* What you need to do: Find each line with the string "high" and report it.

Entries with scene source code:
--- START ---

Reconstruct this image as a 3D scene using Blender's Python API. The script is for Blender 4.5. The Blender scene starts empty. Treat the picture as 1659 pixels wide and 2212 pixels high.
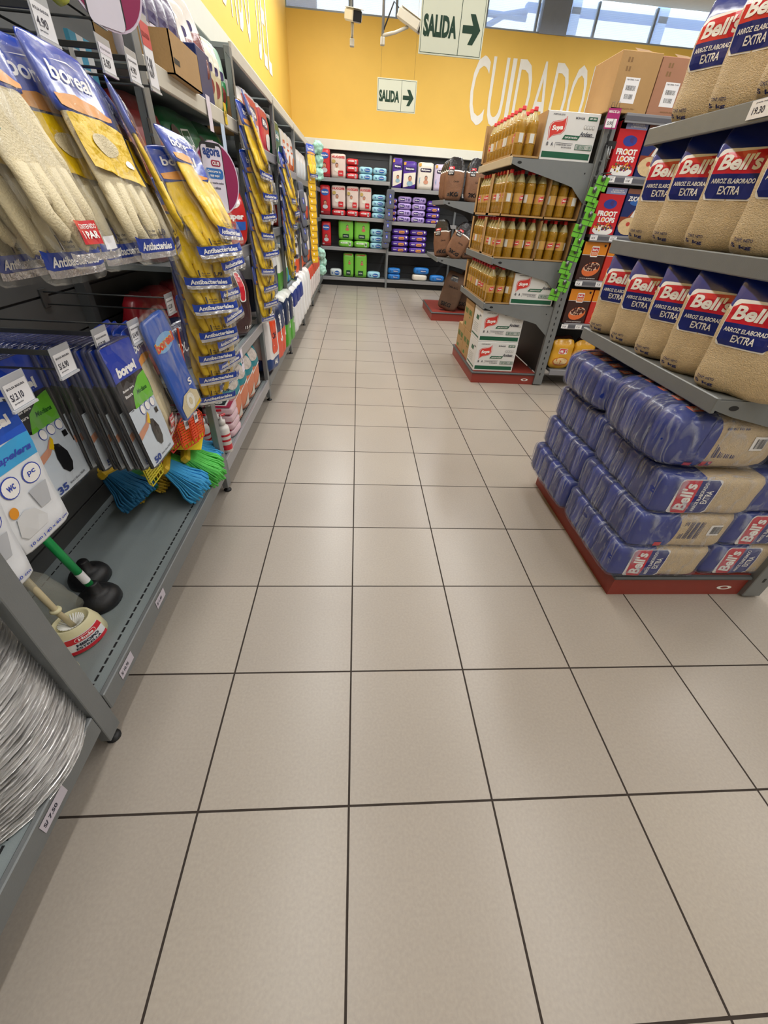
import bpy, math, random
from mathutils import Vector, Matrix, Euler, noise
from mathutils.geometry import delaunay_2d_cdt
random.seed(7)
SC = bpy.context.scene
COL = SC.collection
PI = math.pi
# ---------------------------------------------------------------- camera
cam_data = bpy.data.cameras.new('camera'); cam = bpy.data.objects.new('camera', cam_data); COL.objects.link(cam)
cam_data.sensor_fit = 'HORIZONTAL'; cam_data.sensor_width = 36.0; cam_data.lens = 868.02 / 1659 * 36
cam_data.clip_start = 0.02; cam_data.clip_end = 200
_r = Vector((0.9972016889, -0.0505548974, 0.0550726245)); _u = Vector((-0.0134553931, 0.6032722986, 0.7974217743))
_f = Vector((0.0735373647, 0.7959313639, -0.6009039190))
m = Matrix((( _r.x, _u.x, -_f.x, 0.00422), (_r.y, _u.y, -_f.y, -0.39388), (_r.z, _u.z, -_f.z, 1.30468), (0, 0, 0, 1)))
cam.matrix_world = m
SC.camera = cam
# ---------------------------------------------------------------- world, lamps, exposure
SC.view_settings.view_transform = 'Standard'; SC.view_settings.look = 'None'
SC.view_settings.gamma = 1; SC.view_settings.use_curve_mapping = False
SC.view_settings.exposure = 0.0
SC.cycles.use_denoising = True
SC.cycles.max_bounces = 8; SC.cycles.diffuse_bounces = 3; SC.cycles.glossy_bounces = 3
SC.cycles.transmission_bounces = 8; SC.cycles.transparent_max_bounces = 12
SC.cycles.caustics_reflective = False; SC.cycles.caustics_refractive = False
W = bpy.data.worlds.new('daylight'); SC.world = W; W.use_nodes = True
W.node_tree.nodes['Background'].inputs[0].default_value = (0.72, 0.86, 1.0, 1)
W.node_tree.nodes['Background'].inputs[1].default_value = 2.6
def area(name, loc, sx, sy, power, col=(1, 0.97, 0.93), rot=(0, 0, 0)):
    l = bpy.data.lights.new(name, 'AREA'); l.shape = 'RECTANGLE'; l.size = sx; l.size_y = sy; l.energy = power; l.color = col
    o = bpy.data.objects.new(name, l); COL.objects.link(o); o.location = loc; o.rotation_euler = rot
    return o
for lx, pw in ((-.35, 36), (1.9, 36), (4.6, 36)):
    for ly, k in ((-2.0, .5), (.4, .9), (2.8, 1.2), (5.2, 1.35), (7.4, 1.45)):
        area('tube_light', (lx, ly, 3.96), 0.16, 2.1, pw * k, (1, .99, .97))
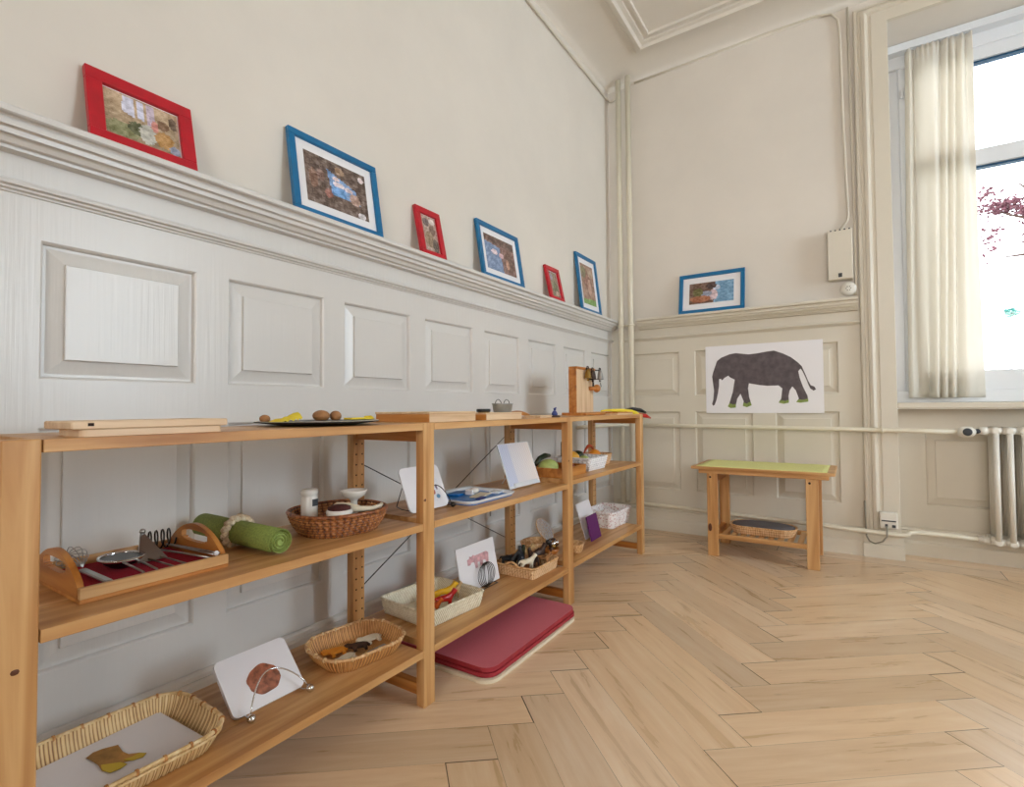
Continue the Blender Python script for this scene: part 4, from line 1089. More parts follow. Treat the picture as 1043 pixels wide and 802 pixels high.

--- END ---

* Response:
Reconstruct this image as a 3D scene using Blender's Python API. The script is for Blender 4.5. The Blender scene starts empty. Treat the picture as 1659 pixels wide and 2212 pixels high.
Continue the Blender Python script for this scene: part 4, from line 1089. More parts follow. Treat the picture as 1043 pixels wide and 802 pixels high.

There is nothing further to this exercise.